Work for Love © Jim Korpi

Revelations often come gradually. A thought is validated by something one reads, and then the revelation becomes more grounded in reality.
Outside concern has been weighing on my conscience as far as the future and careers. Often this comes in the form of comments like, “You should market yourself more. You should do more freelance work for… You should make more portraits. You should use lights when you photograph. Editors like lights.” Maybe I should.
Or maybe I shouldn’t. Maybe photography in its employable form isn’t what I want out of it. I’m sure the great painters of the past were hired by the upper crust to make portraits of their poodles. But my hands, brains and efforts are capable of making the meeting of ends more rewarding than the forfeiture of love for a dollar.
Wendell Berry was answering a question by writer John Leax about “will” power involved in his work as a writer and what role it plays. This was part of an interview in the book Conversations with Wendell Berry and the beginning of a revelation.
“WB: Well, let me see if I can do better. I’m finding it hard to talk about the involvement of will in my work because I don’t understand it very well.

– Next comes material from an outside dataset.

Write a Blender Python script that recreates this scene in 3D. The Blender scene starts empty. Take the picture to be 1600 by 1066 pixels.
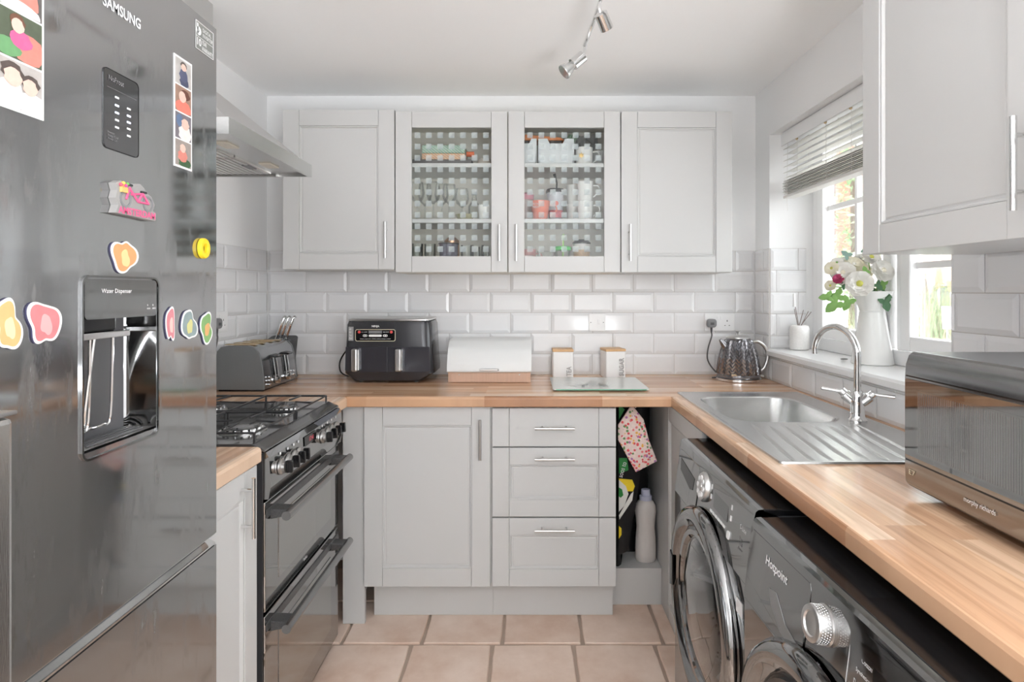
import bpy, math, random
from mathutils import Vector, Matrix
random.seed(7)
PI = math.pi
SC = bpy.context.scene
COL = SC.collection
F = 915.0; VX = 825.0; VY = 455.0; CZ = 1.322      # focal length in pixels, vanishing point, eye height

# ---------------------------------------------------------------- camera
cam_d = bpy.data.cameras.new('camera'); cam = bpy.data.objects.new('camera', cam_d); COL.objects.link(cam)
cam.location = (0, 0, CZ); cam.rotation_euler = (PI/2, 0, 0)
cam_d.sensor_width = 36; cam_d.lens = F/1600*36
cam_d.shift_x = (800-VX)/1600; cam_d.shift_y = (VY-533)/1600
cam_d.clip_start = 0.02; cam_d.clip_end = 300
SC.camera = cam
# ---------------------------------------------------------------- light
SC.view_settings.view_transform = 'Standard'; SC.view_settings.look = 'None'
SC.view_settings.gamma = 1; SC.view_settings.exposure = -0.06
SC.view_settings.use_curve_mapping = False
W = bpy.data.worlds.new('sky'); SC.world = W; W.use_nodes = True
W.node_tree.nodes['Background'].inputs[0].default_value = (0.93, 0.965, 1.0, 1)
W.node_tree.nodes['Background'].inputs[1].default_value = 7.5
SC.cycles.transparent_max_bounces = 32; SC.cycles.diffuse_bounces = 8
def area(name, loc, rot, sx, sy, power, col=(1, 1, 1)):
    l = bpy.data.lights.new(name, 'AREA'); l.shape = 'RECTANGLE'; l.size = sx; l.size_y = sy
    l.energy = power; l.color = col
    o = bpy.data.objects.new(name, l); o.location = loc; o.rotation_euler = rot; COL.objects.link(o)
    return o
area('rear_daylight_fill', (0.35, -1.70, 1.20), (PI/2, 0, 0), 1.4, 2.1, 14, (0.92, 0.97, 1.0))  # added area light behind the camera for soft daylight; no door is there
area('ceiling_bounce_fill', (0.78, -0.62, 0.95), (PI, 0, 0), 0.55, 1.1, 74, (0.94, 0.97, 1.0))  # unseen fill light added behind the camera, aimed up to brighten the ceiling

# ---------------------------------------------------------------- helpers
def T3(v): return (v[0], v[1], v[2])
class Fr:
    """a frame: u to the right, v up, w outward"""
    def __init__(s, O, R, N, U=(0, 0, 1)):
        s.O = Vector(O); s.R = Vector(R).normalized(); s.N = Vector(N).normalized(); s.U = Vector(U).normalized()
    def __call__(s, p): return s.O + s.R*p[0] + s.U*p[1] + s.N*p[2]
    def mat(s, u=0, v=0, w=0):
        m = Matrix((s.R, s.U, s.N)).transposed().to_4x4(); m.translation = s((u, v, w)); return m
class MB:
    def __init__(s, f=None): s.v = []; s.f = []; s.m = f; s.mi = []; s.cur = 0
    def add(s, vs, fs):
        b = len(s.v)
        for p in vs: s.v.append(T3(s.m(p)) if s.m else T3(p))
        for q in fs: s.f.append(tuple(b+i for i in q)); s.mi.append(s.cur)
        return s
    def box(s, x0, x1, y0, y1, z0, z1):
        return s.add([(x0,y0,z0),(x1,y0,z0),(x1,y1,z0),(x0,y1,z0),(x0,y0,z1),(x1,y0,z1),(x1,y1,z1),(x0,y1,z1)],
                     [(0,3,2,1),(4,5,6,7),(0,1,5,4),(1,2,6,5),(2,3,7,6),(3,0,4,7)])
    def quad(s, a, b, c, d): return s.add([a, b, c, d], [(0, 1, 2, 3)])
    def poly(s, pts): return s.add(pts, [tuple(range(len(pts)))])
    def prism(s, prof, a, b, axis='x'):
        """extrude a closed 2-D profile from a to b along an axis (profile in the two other axes, cyclic order)"""
        n = len(prof)
        def P(p, t):
            return {'x': (t, p[0], p[1]), 'y': (p[0], t, p[1]), 'z': (p[0], p[1], t)}[axis]
        vs = [P(p, a) for p in prof] + [P(p, b) for p in prof]
        fs = [(i, (i+1) % n, n+(i+1) % n, n+i) for i in range(n)] + [tuple(range(n))[::-1], tuple(range(n, 2*n))]
        return s.add(vs, fs)
    def lathe(s, prof, c=(0, 0, 0), seg=24, axis='z', sx=1, sy=1, closed=False, a0=0, a1=2*PI):
        full = abs(a1-a0-2*PI) < 1e-6
        n = seg if full else seg+1
        vs = []
        for r, h in prof:
            for i in range(n):
                a = a0+(a1-a0)*i/seg; x = r*math.cos(a)*sx; y = r*math.sin(a)*sy
                p = {'z': (x, y, h), 'y': (x, h, y), 'x': (h, x, y)}[axis]
                vs.append((c[0]+p[0], c[1]+p[1], c[2]+p[2]))
        fs = []
        m = len(prof); rows = m if closed else m-1
        for j in range(rows):
            k = (j+1) % m
            for i in range(seg):
                i2 = (i+1) % n
                fs.append((j*n+i, j*n+i2, k*n+i2, k*n+i))
        if full and not closed:
            if prof[0][0] > 1e-5: fs.append(tuple(range(n))[::-1])
            if prof[-1][0] > 1e-5: fs.append(tuple((m-1)*n+i for i in range(n)))
        return s.add(vs, fs)
    def frame(s, x0, x1, y0, y1, z0, z1, f):
        return s.box(x0, x1, y0, y0+f, z0, z1).box(x0, x1, y1-f, y1, z0, z1).box(x0, x1, y0+f, y1-f, z0, z0+f).box(x0, x1, y0+f, y1-f, z1-f, z1)
    def cyl(s, c, r, h, axis='z', seg=20): return s.lathe([(r, 0), (r, h)], c, seg, axis)
    def ring(s, c, R, r, axis='z', seg=36, k=8, sx=1, sy=1):
        return s.lathe([(R+r*math.cos(2*PI*j/k), r*math.sin(2*PI*j/k)) for j in range(k)], c, seg, axis, sx, sy, closed=True)
    def tube(s, pts, r, seg=8, cap=True):
        pts = [Vector(p) for p in pts]; n = len(pts)
        rs = r if isinstance(r, (list, tuple)) else [r]*n
        up = None; vs = []
        for i, p in enumerate(pts):
            t = (pts[min(i+1, n-1)]-pts[max(i-1, 0)]).normalized()
            if up is None: up = t.orthogonal().normalized()
            up = (up-t*up.dot(t))
            up = up.normalized() if up.length > 1e-6 else t.orthogonal().normalized()
            q = t.cross(up)
            for j in range(seg):
                a = 2*PI*j/seg; vs.append(tuple(p+up*(rs[i]*math.cos(a))+q*(rs[i]*math.sin(a))))
        fs = [(i*seg+j, i*seg+(j+1) % seg, (i+1)*seg+(j+1) % seg, (i+1)*seg+j) for i in range(n-1) for j in range(seg)]
        if cap: fs += [tuple(range(seg))[::-1], tuple((n-1)*seg+j for j in range(seg))]
        return s.add(vs, fs)
    def sphere(s, c, r, seg=14, rings=8, sx=1, sy=1, sz=1):
        return s.lathe([(max(r*math.sin(PI*j/rings), 1e-6), -r*sz*math.cos(PI*j/rings)) for j in range(rings+1)], c, seg, 'z', sx, sy)
def spline(pts, n=8):
    """Catmull-Rom through points"""
    P = [Vector(p) for p in pts]; P = [P[0]*2-P[1]]+P+[P[-1]*2-P[-2]]; out = []
    for i in range(1, len(P)-2):
        for k in range(n):
            t = k/n
            out.append(0.5*((2*P[i])+(P[i+1]-P[i-1])*t+(2*P[i-1]-5*P[i]+4*P[i+1]-P[i+2])*t*t+(3*P[i]-P[i-1]-3*P[i+1]+P[i+2])*t**3))
    out.append(P[-2]); return [T3(p) for p in out]
def rrect(w, h, r, k=4, cx=0, cy=0):
    """rounded rectangle outline"""
    o = []
    for ex, ey, a in ((1, 1, 0), (-1, 1, 90), (-1, -1, 180), (1, -1, 270)):
        for i in range(k+1):
            t = math.radians(a+90*i/k); o.append((cx+ex*(w/2-r)+r*math.cos(t), cy+ey*(h/2-r)+r*math.sin(t)))
    return o
BASE = {}
def base_of(o):
    while o.parent is not None: o = o.parent
    return BASE.get(o.name, Vector((0, 0, 0)))
def mesh_of(name, mb, mats, fix=True, smooth=False, off=None):
    me = bpy.data.meshes.new(name)
    vs = mb.v if off is None else [(p[0]-off[0], p[1]-off[1], p[2]-off[2]) for p in mb.v]
    me.from_pydata(vs, [], mb.f)
    for m in (mats if isinstance(mats, (list, tuple)) else [mats]): me.materials.append(m)
    if isinstance(mats, (list, tuple)) and len(mats) > 1: me.polygons.foreach_set('material_index', mb.mi)
    if fix:
        import bmesh
        bm = bmesh.new(); bm.from_mesh(me); bmesh.ops.recalc_face_normals(bm, faces=bm.faces); bm.to_mesh(me); bm.free()
    if smooth: me.shade_smooth() if hasattr(me, 'shade_smooth') else None
    me.update(); return me
def obj(name, mb, mat, parent=None, bevel=0, smooth=False, fix=True, kind=None, label=None, local=False, angle=38):
    off = None if (local or parent is None) else base_of(parent)
    me = mesh_of(name, mb, mat, fix, False, off)
    o = bpy.data.objects.new(name, me); COL.objects.link(o)
    if parent is not None: o.parent = parent
    if bevel:
        b = o.modifiers.new('bevel', 'BEVEL'); b.width = bevel; b.segments = 2; b.limit_method = 'ANGLE'; b.angle_limit = math.radians(40)
    if smooth:
        me.shade_smooth()
        try: me.set_sharp_from_angle(angle=math.radians(angle))
        except Exception: pass
    if kind: o['kind'] = kind
    if label: o['label'] = label
    return o
def tag(o, label, cat, group=None):
    o['label'] = label; o['category'] = cat
    if group: o['group'] = group
    return o
def thing(name, label, cat, loc=(0, 0, 0), rotz=0, group=None):
    o = bpy.data.objects.new(name, None); COL.objects.link(o); o.empty_display_size = 0.05
    o.location = loc; o.rotation_euler = (0, 0, rotz); BASE[o.name] = Vector(loc)
    return tag(o, label, cat, group)
def struct(name, mb, mat, **k): return obj(name, mb, mat, kind='structure', **k)
def noop(): pass
def dup(o, loc, rotz=None, label=None, group=None, parent=None):
    c = o.copy(); COL.objects.link(c)
    if parent is None:
        c.location = loc
        if rotz is not None: c.rotation_euler = (0, 0, rotz)
        if label: c['label'] = label
        if group: c['group'] = group
    else: c.parent = parent
    for ch in list(o.children): dup(ch, None, parent=c)
    return c
def place(name, me, mw, parent):
    o = bpy.data.objects.new(name, me); COL.objects.link(o); o.parent = parent; o.matrix_local = mw; return o
FONT_CACHE = {}
def text(name, s, fr, mat, parent, width=None, height=None, w=0.0008, ext=0.0, bold=0.0, align='l', local=False, label=None, thing_tag=None):
    """flat lettering in frame fr; its left bottom corner at the frame's origin; cap height or width given"""
    cu = bpy.data.curves.new(name, 'FONT'); cu.body = s; cu.size = 1; cu.offset = bold; cu.resolution_u = 3
    if ext: cu.extrude = ext/(height or 0.02)
    t = bpy.data.objects.new('tmp_text', cu); COL.objects.link(t)
    me = bpy.data.meshes.new_from_object(t); COL.objects.unlink(t); bpy.data.objects.remove(t)
    xs = [v.co.x for v in me.vertices]; ys = [v.co.y for v in me.vertices]
    x0, x1, y0, y1 = min(xs), max(xs), min(ys), max(ys)
    sy = height/(y1-y0) if height else width/(x1-x0)
    sx = width/(x1-x0) if width else sy
    dx = {'l': 0, 'c': -(x1-x0)*sx/2, 'r': -(x1-x0)*sx}[align]
    off = Vector((0, 0, 0)) if local else base_of(parent)
    for v in me.vertices:
        p = fr(((v.co.x-x0)*sx+dx, (v.co.y-y0)*sy, w+v.co.z*sy)); v.co = p-off
    me.materials.clear(); me.materials.append(mat)
    o = bpy.data.objects.new(name, me); COL.objects.link(o); o.parent = parent
    if label: o['label'] = label
    return o
def ux(x, Y): return (x-VX)*Y/F
def vz(y, Y): return CZ-(y-VY)*Y/F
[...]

Once, I would have understood it better, but that was when I was young and determined to become a writer. For a while, then, I really was writing by will power, trying to learn how to write and to make a start. But I remember a moment – in 1965, or a little after – when I realized that I didn’t have to be a writer; there were other kinds of work also that required artistry and offered satisfaction. From here, looking back, I can see what a defining moment that was. I had, in effect, decided not to be a “professional” writer, but instead, in the literal sense, an amateur: I would work for love. I would be attempting a life, not a career.

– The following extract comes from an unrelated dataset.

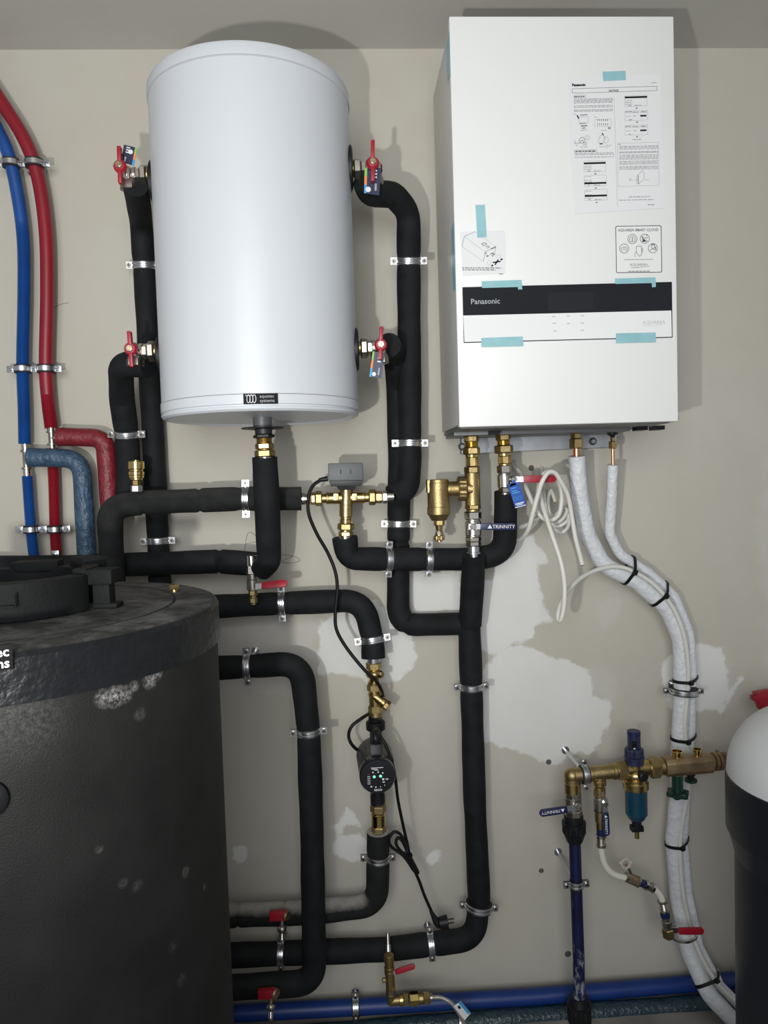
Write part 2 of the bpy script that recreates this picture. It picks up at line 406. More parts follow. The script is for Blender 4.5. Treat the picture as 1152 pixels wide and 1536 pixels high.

After that, I knew I didn’t have to try to “think things up,” or try to force myself to get “ideas for writing.” Will power, as an initiating force, became less and less involved. I wrote what came to me. The will was in the workmanship. I wanted to make of what had come to me the best work of art I could. But that also involves fascination. For me, the issue of will in art is impossibly complicated by the fact of fascination. Have I done what I have done – in writing, but also in the fields and woods – because I willed to do it, or because I was irresistibly attracted to it and wanted to do it? I have done it, I think, for love.
That is true, anyhow, of the novels and stories and poems. The essays, I suppose, originate somewhat differently. Love and fascination certainly are involved, but also fear. I became an essayist in order to try to defend good and necessary things that are in danger. The the essays, the issue of will seems to me to become even more difficult and obscure.
Perhaps it takes a certain amount of will to hang on for a few decades in defense of losing (though, I believe, never lost) causes. On the other hand, maybe one enters these battles not because of will or choice, but rather because, loving the things one loves, one has no choice.
Implicit in virtually all of my essays is the impulse of agrarianism: the desire for an economy that would be careful of the land, just to human workers, neighborly, democratic, and kind to all the gifts, natural and divine, on which our life depends. To a a considerable extent, my argument was my father’s before it was mine; in it, I have been his ally, and I have as allies my brother, my wife, and my children.
So how does one figure in an advocacy that is a fascination, a privilege, and a nessessary result of one’s most essential affections? I don’t know.”